*Required work*. Give the material again in full, matching it exactly.

►

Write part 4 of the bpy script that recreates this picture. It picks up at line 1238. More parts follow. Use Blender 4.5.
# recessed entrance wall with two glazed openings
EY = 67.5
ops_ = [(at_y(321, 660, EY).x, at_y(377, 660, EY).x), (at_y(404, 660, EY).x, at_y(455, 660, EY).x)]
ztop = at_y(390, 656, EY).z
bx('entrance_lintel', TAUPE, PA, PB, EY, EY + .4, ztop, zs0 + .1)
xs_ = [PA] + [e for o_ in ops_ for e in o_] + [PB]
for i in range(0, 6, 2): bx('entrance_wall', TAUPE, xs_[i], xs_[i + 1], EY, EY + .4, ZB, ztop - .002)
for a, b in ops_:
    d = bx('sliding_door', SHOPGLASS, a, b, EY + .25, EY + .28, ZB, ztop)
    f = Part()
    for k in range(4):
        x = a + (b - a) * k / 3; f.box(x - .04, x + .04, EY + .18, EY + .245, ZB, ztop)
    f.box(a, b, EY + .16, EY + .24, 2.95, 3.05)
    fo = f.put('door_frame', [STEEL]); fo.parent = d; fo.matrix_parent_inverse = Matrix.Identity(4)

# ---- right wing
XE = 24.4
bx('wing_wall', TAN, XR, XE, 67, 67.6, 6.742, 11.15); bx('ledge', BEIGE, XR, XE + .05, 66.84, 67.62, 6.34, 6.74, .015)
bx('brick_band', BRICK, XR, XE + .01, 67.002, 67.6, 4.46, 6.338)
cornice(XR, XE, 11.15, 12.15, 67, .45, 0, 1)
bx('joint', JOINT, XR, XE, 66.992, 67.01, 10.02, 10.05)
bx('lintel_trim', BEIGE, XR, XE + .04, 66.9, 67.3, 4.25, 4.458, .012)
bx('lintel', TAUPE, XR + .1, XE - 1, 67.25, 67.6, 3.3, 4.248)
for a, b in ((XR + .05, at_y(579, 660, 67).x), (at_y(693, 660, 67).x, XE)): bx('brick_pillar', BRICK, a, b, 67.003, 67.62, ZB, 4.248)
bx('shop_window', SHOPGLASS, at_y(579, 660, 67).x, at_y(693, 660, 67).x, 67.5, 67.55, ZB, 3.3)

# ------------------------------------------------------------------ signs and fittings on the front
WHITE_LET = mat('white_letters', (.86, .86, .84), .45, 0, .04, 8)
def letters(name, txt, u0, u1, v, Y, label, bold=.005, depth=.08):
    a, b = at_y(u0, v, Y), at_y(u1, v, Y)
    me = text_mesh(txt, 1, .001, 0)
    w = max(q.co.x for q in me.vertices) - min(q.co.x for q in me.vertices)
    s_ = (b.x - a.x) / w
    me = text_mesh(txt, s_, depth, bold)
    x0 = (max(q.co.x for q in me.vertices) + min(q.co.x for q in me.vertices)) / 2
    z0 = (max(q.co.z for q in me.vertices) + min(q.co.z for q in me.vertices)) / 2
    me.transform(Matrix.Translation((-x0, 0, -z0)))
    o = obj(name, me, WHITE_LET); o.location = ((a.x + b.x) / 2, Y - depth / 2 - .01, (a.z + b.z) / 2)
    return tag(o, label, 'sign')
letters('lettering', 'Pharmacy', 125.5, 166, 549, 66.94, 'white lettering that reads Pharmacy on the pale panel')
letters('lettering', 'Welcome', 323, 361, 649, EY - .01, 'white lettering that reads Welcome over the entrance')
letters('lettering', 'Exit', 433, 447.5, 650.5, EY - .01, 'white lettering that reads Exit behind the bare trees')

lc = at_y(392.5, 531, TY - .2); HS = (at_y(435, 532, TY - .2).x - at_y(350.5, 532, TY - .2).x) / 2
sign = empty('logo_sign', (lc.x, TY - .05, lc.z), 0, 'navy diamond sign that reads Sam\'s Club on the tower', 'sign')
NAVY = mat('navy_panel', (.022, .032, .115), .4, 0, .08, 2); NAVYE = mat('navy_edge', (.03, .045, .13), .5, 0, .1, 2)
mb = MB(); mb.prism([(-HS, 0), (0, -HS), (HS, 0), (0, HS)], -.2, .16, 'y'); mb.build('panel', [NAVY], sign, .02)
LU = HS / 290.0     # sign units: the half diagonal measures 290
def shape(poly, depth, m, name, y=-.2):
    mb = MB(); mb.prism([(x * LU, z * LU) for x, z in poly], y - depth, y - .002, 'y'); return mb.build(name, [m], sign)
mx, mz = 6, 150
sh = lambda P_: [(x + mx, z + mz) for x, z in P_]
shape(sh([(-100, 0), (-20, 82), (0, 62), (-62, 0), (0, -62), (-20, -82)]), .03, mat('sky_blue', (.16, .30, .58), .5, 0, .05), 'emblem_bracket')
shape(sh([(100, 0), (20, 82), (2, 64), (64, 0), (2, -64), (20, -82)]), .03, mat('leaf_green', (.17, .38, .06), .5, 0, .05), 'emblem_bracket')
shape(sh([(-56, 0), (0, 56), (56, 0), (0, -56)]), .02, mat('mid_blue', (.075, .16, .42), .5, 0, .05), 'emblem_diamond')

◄

*Full response*.
Write part 4 of the bpy script that recreates this picture. It picks up at line 1238. More parts follow. Use Blender 4.5.
# recessed entrance wall with two glazed openings
EY = 67.5
ops_ = [(at_y(321, 660, EY).x, at_y(377, 660, EY).x), (at_y(404, 660, EY).x, at_y(455, 660, EY).x)]
ztop = at_y(390, 656, EY).z
bx('entrance_lintel', TAUPE, PA, PB, EY, EY + .4, ztop, zs0 + .1)
xs_ = [PA] + [e for o_ in ops_ for e in o_] + [PB]
for i in range(0, 6, 2): bx('entrance_wall', TAUPE, xs_[i], xs_[i + 1], EY, EY + .4, ZB, ztop - .002)
for a, b in ops_:
    d = bx('sliding_door', SHOPGLASS, a, b, EY + .25, EY + .28, ZB, ztop)
    f = Part()
    for k in range(4):
        x = a + (b - a) * k / 3; f.box(x - .04, x + .04, EY + .18, EY + .245, ZB, ztop)
    f.box(a, b, EY + .16, EY + .24, 2.95, 3.05)
    fo = f.put('door_frame', [STEEL]); fo.parent = d; fo.matrix_parent_inverse = Matrix.Identity(4)

# ---- right wing
XE = 24.4
bx('wing_wall', TAN, XR, XE, 67, 67.6, 6.742, 11.15); bx('ledge', BEIGE, XR, XE + .05, 66.84, 67.62, 6.34, 6.74, .015)
bx('brick_band', BRICK, XR, XE + .01, 67.002, 67.6, 4.46, 6.338)
cornice(XR, XE, 11.15, 12.15, 67, .45, 0, 1)
bx('joint', JOINT, XR, XE, 66.992, 67.01, 10.02, 10.05)
bx('lintel_trim', BEIGE, XR, XE + .04, 66.9, 67.3, 4.25, 4.458, .012)
bx('lintel', TAUPE, XR + .1, XE - 1, 67.25, 67.6, 3.3, 4.248)
for a, b in ((XR + .05, at_y(579, 660, 67).x), (at_y(693, 660, 67).x, XE)): bx('brick_pillar', BRICK, a, b, 67.003, 67.62, ZB, 4.248)
bx('shop_window', SHOPGLASS, at_y(579, 660, 67).x, at_y(693, 660, 67).x, 67.5, 67.55, ZB, 3.3)

# ------------------------------------------------------------------ signs and fittings on the front
WHITE_LET = mat('white_letters', (.86, .86, .84), .45, 0, .04, 8)
def letters(name, txt, u0, u1, v, Y, label, bold=.005, depth=.08):
    a, b = at_y(u0, v, Y), at_y(u1, v, Y)
    me = text_mesh(txt, 1, .001, 0)
    w = max(q.co.x for q in me.vertices) - min(q.co.x for q in me.vertices)
    s_ = (b.x - a.x) / w
    me = text_mesh(txt, s_, depth, bold)
    x0 = (max(q.co.x for q in me.vertices) + min(q.co.x for q in me.vertices)) / 2
    z0 = (max(q.co.z for q in me.vertices) + min(q.co.z for q in me.vertices)) / 2
    me.transform(Matrix.Translation((-x0, 0, -z0)))
    o = obj(name, me, WHITE_LET); o.location = ((a.x + b.x) / 2, Y - depth / 2 - .01, (a.z + b.z) / 2)
    return tag(o, label, 'sign')
letters('lettering', 'Pharmacy', 125.5, 166, 549, 66.94, 'white lettering that reads Pharmacy on the pale panel')
letters('lettering', 'Welcome', 323, 361, 649, EY - .01, 'white lettering that reads Welcome over the entrance')
letters('lettering', 'Exit', 433, 447.5, 650.5, EY - .01, 'white lettering that reads Exit behind the bare trees')

lc = at_y(392.5, 531, TY - .2); HS = (at_y(435, 532, TY - .2).x - at_y(350.5, 532, TY - .2).x) / 2
sign = empty('logo_sign', (lc.x, TY - .05, lc.z), 0, 'navy diamond sign that reads Sam\'s Club on the tower', 'sign')
NAVY = mat('navy_panel', (.022, .032, .115), .4, 0, .08, 2); NAVYE = mat('navy_edge', (.03, .045, .13), .5, 0, .1, 2)
mb = MB(); mb.prism([(-HS, 0), (0, -HS), (HS, 0), (0, HS)], -.2, .16, 'y'); mb.build('panel', [NAVY], sign, .02)
LU = HS / 290.0     # sign units: the half diagonal measures 290
def shape(poly, depth, m, name, y=-.2):
    mb = MB(); mb.prism([(x * LU, z * LU) for x, z in poly], y - depth, y - .002, 'y'); return mb.build(name, [m], sign)
mx, mz = 6, 150
sh = lambda P_: [(x + mx, z + mz) for x, z in P_]
shape(sh([(-100, 0), (-20, 82), (0, 62), (-62, 0), (0, -62), (-20, -82)]), .03, mat('sky_blue', (.16, .30, .58), .5, 0, .05), 'emblem_bracket')
shape(sh([(100, 0), (20, 82), (2, 64), (64, 0), (2, -64), (20, -82)]), .03, mat('leaf_green', (.17, .38, .06), .5, 0, .05), 'emblem_bracket')
shape(sh([(-56, 0), (0, 56), (56, 0), (0, -56)]), .02, mat('mid_blue', (.075, .16, .42), .5, 0, .05), 'emblem_diamond')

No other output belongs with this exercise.